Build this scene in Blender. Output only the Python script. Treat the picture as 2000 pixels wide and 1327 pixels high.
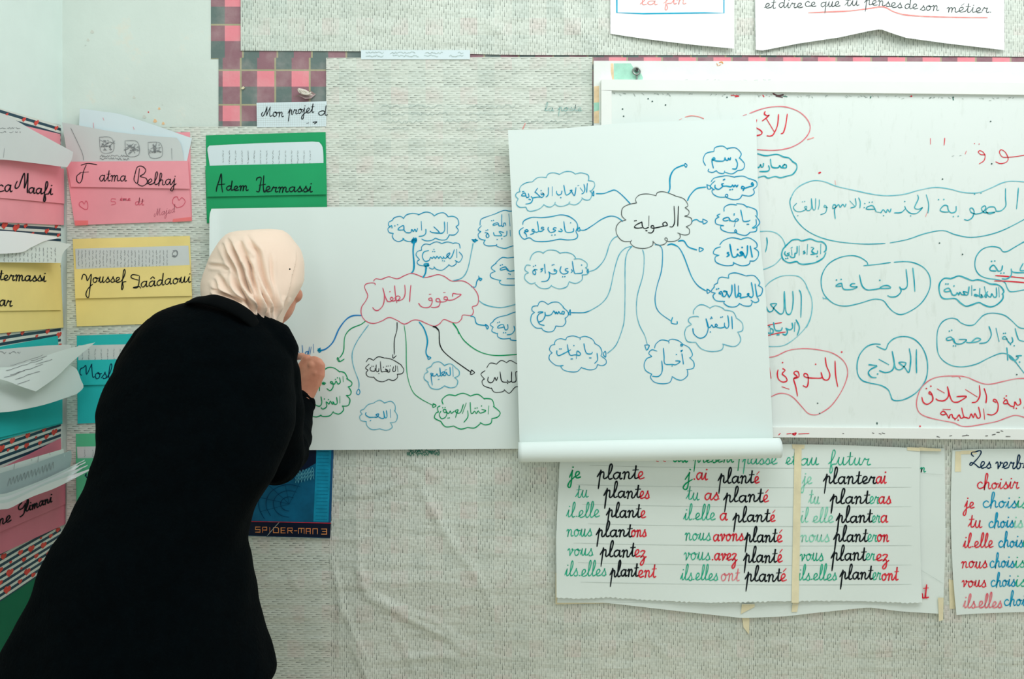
import bpy, bmesh, math, random
import numpy as np
from mathutils import Vector, Matrix
random.seed(7); rng = np.random.RandomState(3)
for o in list(bpy.data.objects): bpy.data.objects.remove(o)
scene = bpy.context.scene
C = scene.collection

# ---------------------------------------------------------------- camera, world, lights, exposure
S = 0.00125          # metres per photo pixel on the main wall (y = 0)
D = 2.10             # camera distance from the wall
HZ, HP = 1.50, 520.0 # eye height and its pixel row
XL = (122-1000)*S    # plane of the left wall
cam = bpy.data.cameras.new('camera'); co = bpy.data.objects.new('camera', cam); C.objects.link(co)
co.location = (0, -D, HZ); co.rotation_euler = (math.pi/2, 0, 0)
cam.sensor_width = 36; cam.lens = 36*D/(2000*S); cam.shift_y = -(663.5-HP)/2000; cam.clip_start = 0.05
scene.camera = co
w = bpy.data.worlds.new('world'); scene.world = w; w.use_nodes = True
w.node_tree.nodes['Background'].inputs[0].default_value = (0.86, 0.94, 0.94, 1)
w.node_tree.nodes['Background'].inputs[1].default_value = 0.53
def area(name, loc, target, size, size_y, power, col):
    l = bpy.data.lights.new(name, 'AREA'); l.shape = 'RECTANGLE'; l.size = size; l.size_y = size_y; l.energy = power; l.color = col
    o = bpy.data.objects.new(name, l); C.objects.link(o); o.location = loc
    o.rotation_euler = (Vector(target)-Vector(loc)).to_track_quat('-Z', 'Y').to_euler()
    return o
area('ceiling_light', (0.95, -1.4, 3.2), (0.6, -0.1, 1.5), 2.6, 1.0, 38, (0.965, 1.0, 1.0))
area('window_light', (-2.2+1.35, -3.6, 2.7), (0.3, 0, 1.5), 1.6, 1.4, 17, (0.96, 1.0, 1.0))
scene.view_settings.view_transform = 'Standard'; scene.view_settings.look = 'None'
scene.view_settings.exposure = 0.03; scene.view_settings.gamma = 1.0; scene.view_settings.use_curve_mapping = False

# ---------------------------------------------------------------- helpers
def lin(c):
    return tuple(((v/255)/12.92 if v/255 <= 0.04045 else ((v/255+0.055)/1.055)**2.4) for v in c)
def P(px, py, y=0.0):
    k = (D+y)/D*S
    return Vector(((px-1000)*k, y, HZ-(py-HP)*k))
def L(px, py, off=0.0):
    x = XL+off
    d = -x*D/((1000-px)*S)
    return Vector((x, d-D, HZ-(py-HP)*S*d/D))
def toobj(name, verts, faces, mat=None, parent=None, smooth=False):
    me = bpy.data.meshes.new(name); me.from_pydata([tuple(v) for v in verts], [], faces); me.update()
    if smooth:
        for p in me.polygons: p.use_smooth = True
    o = bpy.data.objects.new(name, me); C.objects.link(o)
    if mat: me.materials.append(mat)
    if parent: o.parent = parent
    return o
def thing(name, label, cat, loc=(0,0,0), group=None):
    o = bpy.data.objects.new(name, None); C.objects.link(o); o.location = loc; o.empty_display_size = 0.02
    o['label'] = label; o['category'] = cat
    if group: o['group'] = group
    return o
def tag(o, label, cat, group=None):
    o['label'] = label; o['category'] = cat
    if group: o['group'] = group
    return o
def struct(o): o['kind'] = 'structure'; return o
def setparent(o, p):
    o.parent = p; o.matrix_parent_inverse = Matrix.Translation(p.location).inverted()
def crom(pts, n=5):
    if len(pts) < 3: 
        return pts
    out = []
    for i in range(len(pts)-1):
        p0 = pts[max(i-1,0)]; p1 = pts[i]; p2 = pts[i+1]; p3 = pts[min(i+2,len(pts)-1)]
        for k in range(n):
            t = k/n; t2 = t*t; t3 = t2*t
            out.append(tuple(0.5*((2*p1[j])+(-p0[j]+p2[j])*t+(2*p0[j]-5*p1[j]+4*p2[j]-p3[j])*t2+(-p0[j]+3*p1[j]-3*p2[j]+p3[j])*t3) for j in (0,1)))
    out.append(pts[-1]); return out
def parse(s, ox=0, oy=0, k=1.0):
    r = []
    for st in s.split('|'):
        st = st.strip()
        if not st: continue
        r.append([(ox+float(a.split(',')[0])/k, oy+float(a.split(',')[1])/k) for a in st.split()])
    return r
def ribbons(strokes, surf, w, lift=0.0007, sm=True):
    V = []; F = []; lift0 = lift+random.random()*2e-4
    for si, st in enumerate(strokes):
        lift = lift0+(si % 16)*3e-5
        if len(st) == 1:
            cx, cy = st[0]; b = len(V); n = 8
            for i in range(n):
                a = 2*math.pi*i/n; V.append(surf(cx+w*0.72*math.cos(a), cy+w*0.62*math.sin(a), lift))
            F.append(tuple(range(b, b+n))[::-1]); continue
        pts = crom(st, 5) if sm else st
        q = [pts[0]]
        for p in pts[1:]:
            if abs(p[0]-q[-1][0])+abs(p[1]-q[-1][1]) > 0.25: q.append(p)
        if len(q) < 2: continue
        b = len(V); n = len(q); ph = random.random()*6
        for i, p in enumerate(q):
            a = q[max(i-1,0)]; c = q[min(i+1,n-1)]
            dx, dy = c[0]-a[0], c[1]-a[1]; l = math.hypot(dx,dy) or 1
            dx /= l; dy /= l
            h = w/2*(1+0.13*math.sin(i*0.55+ph))
            e = 0
            if i == 0: h *= 0.6; e = -w*0.3
            if i == n-1: h *= 0.6; e = w*0.3
            x, y = p[0]+dx*e, p[1]+dy*e
            V.append(surf(x-dy*h, y+dx*h, lift)); V.append(surf(x+dy*h, y-dx*h, lift))
        for i in range(n-1):
            F.append((b+2*i, b+2*i+1, b+2*i+3, b+2*i+2))
    return V, F
def ink(strokes, surf, w, mat, parent, name='written_word', label=None, lift=0.0007, sm=True):
    if name in ('drawn_heart', 'pen_mark', 'paint_fleck', 'scuff_mark', 'paint_chip') and len(strokes) > 1:
        for st in strokes: o = ink([st], surf, w, mat, parent, name, label, lift, sm)
        return o
    V, F = ribbons(strokes, surf, w, lift, sm)
    if not V: return None
    o = toobj(name, V, F, mat)
    if name in ('printed_text', 'handwriting', 'printed_grid', 'marker_smudge', 'marker_speck', 'faint_writing', 'smudged_writing', 'printed_net', 'printed_drawing', 'printed_window', 'ruled_line'): o['kind'] = 'stuff'
    setparent(o, parent)
    if label: o['label'] = label
    return o

# ---------------------------------------------------------------- materials
MATS = {}
def nodes(name):
    m = bpy.data.materials.new(name); m.use_nodes = True
    nt = m.node_tree; b = nt.nodes['Principled BSDF']; MATS[name] = m
    return m, nt, b
def N(nt, t, **kw):
    n = nt.nodes.new(t)
    for k, v in kw.items():
        if k.startswith('i_'):
            n.inputs[int(k[2:])].default_value = v
        else: setattr(n, k, v)
    return n
def math_(nt, op, a, b=None, c=None):
    n = nt.nodes.new('ShaderNodeMath'); n.operation = op
    for i, v in enumerate((a, b, c)):
        if v is None: continue
        if isinstance(v, (int, float)): n.inputs[i].default_value = v
        else: nt.links.new(v, n.inputs[i])
    return n.outputs[0]
def mix(nt, f, a, b):
    n = nt.nodes.new('ShaderNodeMix'); n.data_type = 'RGBA'
    for i, v in ((0, f), (6, a), (7, b)):
        if isinstance(v, (int, float)): n.inputs[i].default_value = v
        elif isinstance(v, tuple): n.inputs[i].default_value = (*v[:3], 1)
        else: nt.links.new(v, n.inputs[i])
    return n.outputs[2]
def noise(nt, scale, detail=3, vec=None, rough=0.55):
    n = nt.nodes.new('ShaderNodeTexNoise'); n.inputs['Scale'].default_value = scale; n.inputs['Detail'].default_value = detail
    n.inputs['Roughness'].default_value = rough
    if vec is not None: nt.links.new(vec, n.inputs['Vector'])
    return n.outputs[0]
def ramp(nt, v, a, b):
    n = nt.nodes.new('ShaderNodeMapRange'); n.inputs[1].default_value = a; n.inputs[2].default_value = b; n.clamp = True
    nt.links.new(v, n.inputs[0]); return n.outputs[0]
def pos(nt):
    g = nt.nodes.new('ShaderNodeNewGeometry'); return g.outputs['Position']
def xyz(nt, v):
    s = nt.nodes.new('ShaderNodeSeparateXYZ'); nt.links.new(v, s.inputs[0]); return s.outputs
def comb(nt, x, y, z):
    s = nt.nodes.new('ShaderNodeCombineXYZ')
    for i, v in enumerate((x, y, z)):
        if isinstance(v, (int, float)): s.inputs[i].default_value = v
        else: nt.links.new(v, s.inputs[i])
    return s.outputs[0]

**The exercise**
Repeat, with no pictures, each line from the beginning of the data through the line containing "scene.view_settings.exposure = 0.03;", inclusive.

**Response**
Build this scene in Blender. Output only the Python script. Treat the picture as 2000 pixels wide and 1327 pixels high.
import bpy, bmesh, math, random
import numpy as np
from mathutils import Vector, Matrix
random.seed(7); rng = np.random.RandomState(3)
for o in list(bpy.data.objects): bpy.data.objects.remove(o)
scene = bpy.context.scene
C = scene.collection

# ---------------------------------------------------------------- camera, world, lights, exposure
S = 0.00125          # metres per photo pixel on the main wall (y = 0)
D = 2.10             # camera distance from the wall
HZ, HP = 1.50, 520.0 # eye height and its pixel row
XL = (122-1000)*S    # plane of the left wall
cam = bpy.data.cameras.new('camera'); co = bpy.data.objects.new('camera', cam); C.objects.link(co)
co.location = (0, -D, HZ); co.rotation_euler = (math.pi/2, 0, 0)
cam.sensor_width = 36; cam.lens = 36*D/(2000*S); cam.shift_y = -(663.5-HP)/2000; cam.clip_start = 0.05
scene.camera = co
w = bpy.data.worlds.new('world'); scene.world = w; w.use_nodes = True
w.node_tree.nodes['Background'].inputs[0].default_value = (0.86, 0.94, 0.94, 1)
w.node_tree.nodes['Background'].inputs[1].default_value = 0.53
def area(name, loc, target, size, size_y, power, col):
    l = bpy.data.lights.new(name, 'AREA'); l.shape = 'RECTANGLE'; l.size = size; l.size_y = size_y; l.energy = power; l.color = col
    o = bpy.data.objects.new(name, l); C.objects.link(o); o.location = loc
    o.rotation_euler = (Vector(target)-Vector(loc)).to_track_quat('-Z', 'Y').to_euler()
    return o
area('ceiling_light', (0.95, -1.4, 3.2), (0.6, -0.1, 1.5), 2.6, 1.0, 38, (0.965, 1.0, 1.0))
area('window_light', (-2.2+1.35, -3.6, 2.7), (0.3, 0, 1.5), 1.6, 1.4, 17, (0.96, 1.0, 1.0))
scene.view_settings.view_transform = 'Standard'; scene.view_settings.look = 'None'
scene.view_settings.exposure = 0.03; scene.view_settings.gamma = 1.0; scene.view_settings.use_curve_mapping = False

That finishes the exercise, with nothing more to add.